The particles produced during this cascade all interact more or less strongly with the atmosphere. Muons are least likely to interact, and they are therefore the most abundant secondary cosmic rays at sea level. Evaporation protons and neutrons collide with air nuclei, and lose their energy. Protons also lose energy by ionisations, when they remove electrons from the atmospheric atoms, but neutrons are not able to ionise. Therefore protons suffer stronger energy losses in the air than neutrons, and are, at energies below 2 GeV, far less abundant at sea level than neutrons.

Electromagnetic waves and electrons are the third component of cosmic rays that can be observed from the ground.

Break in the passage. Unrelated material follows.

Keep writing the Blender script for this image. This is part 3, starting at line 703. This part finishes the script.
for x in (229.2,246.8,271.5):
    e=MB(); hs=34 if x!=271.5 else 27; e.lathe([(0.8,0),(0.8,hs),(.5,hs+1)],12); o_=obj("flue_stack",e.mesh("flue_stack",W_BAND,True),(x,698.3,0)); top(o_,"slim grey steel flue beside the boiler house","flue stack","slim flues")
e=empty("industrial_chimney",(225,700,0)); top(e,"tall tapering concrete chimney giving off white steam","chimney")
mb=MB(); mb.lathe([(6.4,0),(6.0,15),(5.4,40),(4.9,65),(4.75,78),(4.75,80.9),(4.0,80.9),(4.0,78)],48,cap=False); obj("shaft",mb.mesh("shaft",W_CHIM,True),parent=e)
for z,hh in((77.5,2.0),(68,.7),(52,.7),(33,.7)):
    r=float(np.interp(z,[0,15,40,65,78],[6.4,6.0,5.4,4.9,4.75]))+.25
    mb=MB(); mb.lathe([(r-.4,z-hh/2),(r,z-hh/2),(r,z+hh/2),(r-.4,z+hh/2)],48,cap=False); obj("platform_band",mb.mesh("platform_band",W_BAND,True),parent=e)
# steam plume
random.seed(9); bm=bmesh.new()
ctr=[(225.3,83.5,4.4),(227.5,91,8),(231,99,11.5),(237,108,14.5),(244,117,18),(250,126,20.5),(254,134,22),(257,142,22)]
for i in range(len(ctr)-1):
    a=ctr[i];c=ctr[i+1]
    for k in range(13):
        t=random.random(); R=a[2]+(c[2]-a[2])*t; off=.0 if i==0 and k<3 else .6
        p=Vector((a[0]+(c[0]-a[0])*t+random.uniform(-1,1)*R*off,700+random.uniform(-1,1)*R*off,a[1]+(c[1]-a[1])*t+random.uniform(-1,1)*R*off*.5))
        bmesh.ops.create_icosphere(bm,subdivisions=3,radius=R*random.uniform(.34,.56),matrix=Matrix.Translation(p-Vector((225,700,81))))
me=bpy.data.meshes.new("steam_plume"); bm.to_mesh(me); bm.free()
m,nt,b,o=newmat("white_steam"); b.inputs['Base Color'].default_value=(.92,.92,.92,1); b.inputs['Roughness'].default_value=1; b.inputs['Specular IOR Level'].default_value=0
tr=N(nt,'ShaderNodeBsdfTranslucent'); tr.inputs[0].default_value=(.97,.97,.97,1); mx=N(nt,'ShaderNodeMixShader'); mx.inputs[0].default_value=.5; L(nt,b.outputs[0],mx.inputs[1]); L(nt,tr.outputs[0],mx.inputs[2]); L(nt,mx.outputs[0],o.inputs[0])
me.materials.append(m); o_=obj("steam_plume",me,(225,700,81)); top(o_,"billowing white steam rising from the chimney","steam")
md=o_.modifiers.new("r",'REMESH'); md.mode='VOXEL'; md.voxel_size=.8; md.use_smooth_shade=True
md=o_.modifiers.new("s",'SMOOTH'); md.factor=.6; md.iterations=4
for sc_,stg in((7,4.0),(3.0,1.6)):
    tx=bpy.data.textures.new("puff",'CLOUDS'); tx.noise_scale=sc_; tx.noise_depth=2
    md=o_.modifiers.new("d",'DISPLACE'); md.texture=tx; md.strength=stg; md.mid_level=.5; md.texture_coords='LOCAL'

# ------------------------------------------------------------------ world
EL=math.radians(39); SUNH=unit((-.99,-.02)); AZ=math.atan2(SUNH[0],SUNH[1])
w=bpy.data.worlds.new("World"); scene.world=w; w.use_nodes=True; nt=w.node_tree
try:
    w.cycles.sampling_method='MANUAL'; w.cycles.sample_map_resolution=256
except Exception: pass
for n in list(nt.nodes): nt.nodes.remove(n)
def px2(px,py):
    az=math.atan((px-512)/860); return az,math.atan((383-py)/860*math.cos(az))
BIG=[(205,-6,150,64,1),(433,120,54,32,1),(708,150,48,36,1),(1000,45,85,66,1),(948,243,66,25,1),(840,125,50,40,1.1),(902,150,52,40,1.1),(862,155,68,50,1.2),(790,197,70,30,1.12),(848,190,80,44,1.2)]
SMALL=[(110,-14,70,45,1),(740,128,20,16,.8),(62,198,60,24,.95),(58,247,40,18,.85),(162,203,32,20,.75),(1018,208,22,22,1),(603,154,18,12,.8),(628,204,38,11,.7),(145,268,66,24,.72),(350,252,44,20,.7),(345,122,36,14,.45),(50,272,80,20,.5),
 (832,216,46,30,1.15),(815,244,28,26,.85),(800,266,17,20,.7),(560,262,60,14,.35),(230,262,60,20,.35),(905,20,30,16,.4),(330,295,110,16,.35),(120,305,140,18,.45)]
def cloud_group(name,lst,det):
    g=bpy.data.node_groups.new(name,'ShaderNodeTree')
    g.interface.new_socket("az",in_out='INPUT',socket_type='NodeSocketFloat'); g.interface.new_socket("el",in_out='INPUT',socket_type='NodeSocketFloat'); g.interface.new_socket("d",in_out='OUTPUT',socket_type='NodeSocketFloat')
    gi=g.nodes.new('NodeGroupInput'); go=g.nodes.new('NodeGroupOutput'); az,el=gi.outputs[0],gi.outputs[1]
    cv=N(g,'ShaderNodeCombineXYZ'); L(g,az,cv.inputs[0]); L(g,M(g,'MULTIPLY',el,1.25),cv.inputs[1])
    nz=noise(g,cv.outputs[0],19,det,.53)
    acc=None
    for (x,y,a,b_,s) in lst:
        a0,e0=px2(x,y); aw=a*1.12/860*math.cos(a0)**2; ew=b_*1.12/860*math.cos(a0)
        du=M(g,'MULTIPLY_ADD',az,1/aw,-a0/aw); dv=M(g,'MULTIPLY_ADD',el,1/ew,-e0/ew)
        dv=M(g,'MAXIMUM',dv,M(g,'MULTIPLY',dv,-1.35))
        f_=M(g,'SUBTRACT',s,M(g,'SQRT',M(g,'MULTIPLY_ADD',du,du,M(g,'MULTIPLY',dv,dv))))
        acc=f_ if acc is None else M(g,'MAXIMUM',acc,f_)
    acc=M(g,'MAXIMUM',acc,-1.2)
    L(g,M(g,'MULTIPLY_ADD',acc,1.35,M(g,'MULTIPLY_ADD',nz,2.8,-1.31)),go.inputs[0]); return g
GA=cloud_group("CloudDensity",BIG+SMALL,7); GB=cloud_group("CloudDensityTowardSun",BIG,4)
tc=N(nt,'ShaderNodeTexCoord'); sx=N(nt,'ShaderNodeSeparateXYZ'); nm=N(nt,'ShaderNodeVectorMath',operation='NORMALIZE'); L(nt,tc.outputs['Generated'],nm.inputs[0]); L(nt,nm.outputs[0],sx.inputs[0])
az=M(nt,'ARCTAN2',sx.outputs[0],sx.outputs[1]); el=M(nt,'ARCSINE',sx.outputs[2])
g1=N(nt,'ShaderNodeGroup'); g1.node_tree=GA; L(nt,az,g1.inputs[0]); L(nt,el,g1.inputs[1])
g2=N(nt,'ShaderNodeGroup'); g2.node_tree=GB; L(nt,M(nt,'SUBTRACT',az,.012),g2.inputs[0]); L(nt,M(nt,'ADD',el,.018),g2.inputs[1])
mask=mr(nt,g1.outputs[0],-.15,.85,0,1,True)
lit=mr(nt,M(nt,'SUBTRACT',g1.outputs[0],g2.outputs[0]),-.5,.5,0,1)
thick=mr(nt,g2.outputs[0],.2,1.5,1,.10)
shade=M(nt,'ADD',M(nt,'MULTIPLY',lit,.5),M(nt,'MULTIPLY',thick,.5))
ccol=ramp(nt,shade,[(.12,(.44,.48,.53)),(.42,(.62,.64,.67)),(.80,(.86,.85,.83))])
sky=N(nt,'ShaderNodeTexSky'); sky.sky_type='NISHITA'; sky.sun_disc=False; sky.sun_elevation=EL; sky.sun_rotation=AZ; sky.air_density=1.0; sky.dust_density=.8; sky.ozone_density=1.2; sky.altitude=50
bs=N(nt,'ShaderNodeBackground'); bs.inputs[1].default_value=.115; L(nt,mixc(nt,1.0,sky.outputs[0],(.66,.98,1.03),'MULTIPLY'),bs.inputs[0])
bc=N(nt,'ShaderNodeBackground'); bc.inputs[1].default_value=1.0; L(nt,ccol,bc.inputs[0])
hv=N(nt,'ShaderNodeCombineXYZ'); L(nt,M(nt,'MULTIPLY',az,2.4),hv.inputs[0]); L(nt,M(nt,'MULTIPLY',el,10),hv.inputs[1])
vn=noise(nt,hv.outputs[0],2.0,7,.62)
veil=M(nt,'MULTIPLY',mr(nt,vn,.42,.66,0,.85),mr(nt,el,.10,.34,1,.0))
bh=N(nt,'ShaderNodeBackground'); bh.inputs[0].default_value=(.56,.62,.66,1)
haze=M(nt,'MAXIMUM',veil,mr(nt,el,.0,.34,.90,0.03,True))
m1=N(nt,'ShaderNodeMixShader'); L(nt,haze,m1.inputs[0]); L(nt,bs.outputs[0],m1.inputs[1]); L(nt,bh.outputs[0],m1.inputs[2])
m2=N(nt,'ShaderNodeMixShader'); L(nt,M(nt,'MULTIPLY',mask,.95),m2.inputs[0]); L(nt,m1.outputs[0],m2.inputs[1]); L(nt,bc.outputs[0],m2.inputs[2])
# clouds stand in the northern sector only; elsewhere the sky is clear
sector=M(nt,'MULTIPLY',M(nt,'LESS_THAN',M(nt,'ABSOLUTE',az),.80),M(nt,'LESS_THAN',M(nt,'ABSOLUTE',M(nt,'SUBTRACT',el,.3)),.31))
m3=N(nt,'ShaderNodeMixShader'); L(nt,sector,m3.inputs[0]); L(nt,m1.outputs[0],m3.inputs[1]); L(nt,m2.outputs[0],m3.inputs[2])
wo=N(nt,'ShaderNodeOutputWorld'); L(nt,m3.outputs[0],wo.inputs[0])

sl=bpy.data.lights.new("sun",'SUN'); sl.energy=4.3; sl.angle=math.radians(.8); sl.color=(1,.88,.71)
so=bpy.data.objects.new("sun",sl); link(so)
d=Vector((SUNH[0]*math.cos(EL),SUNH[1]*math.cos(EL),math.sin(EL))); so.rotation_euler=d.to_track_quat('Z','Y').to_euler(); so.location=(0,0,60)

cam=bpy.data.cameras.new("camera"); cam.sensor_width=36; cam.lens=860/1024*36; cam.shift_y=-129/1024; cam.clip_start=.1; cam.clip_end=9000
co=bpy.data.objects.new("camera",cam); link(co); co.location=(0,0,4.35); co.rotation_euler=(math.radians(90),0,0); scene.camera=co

Ground-based cosmic ray detectors can be divided into subgroups according to the components they measure: nucleonic (protons and neutrons), meson (muons) and electromagnetic (photons, electrons, etc) components. Neutron monitors detect mainly the nucleonic component, i.e. N and P, through their production of further neutrons in the lead producer. The evaporation nucleons n and p produced in the atmosphere around the neutron monitor are prevented from entering into the detector.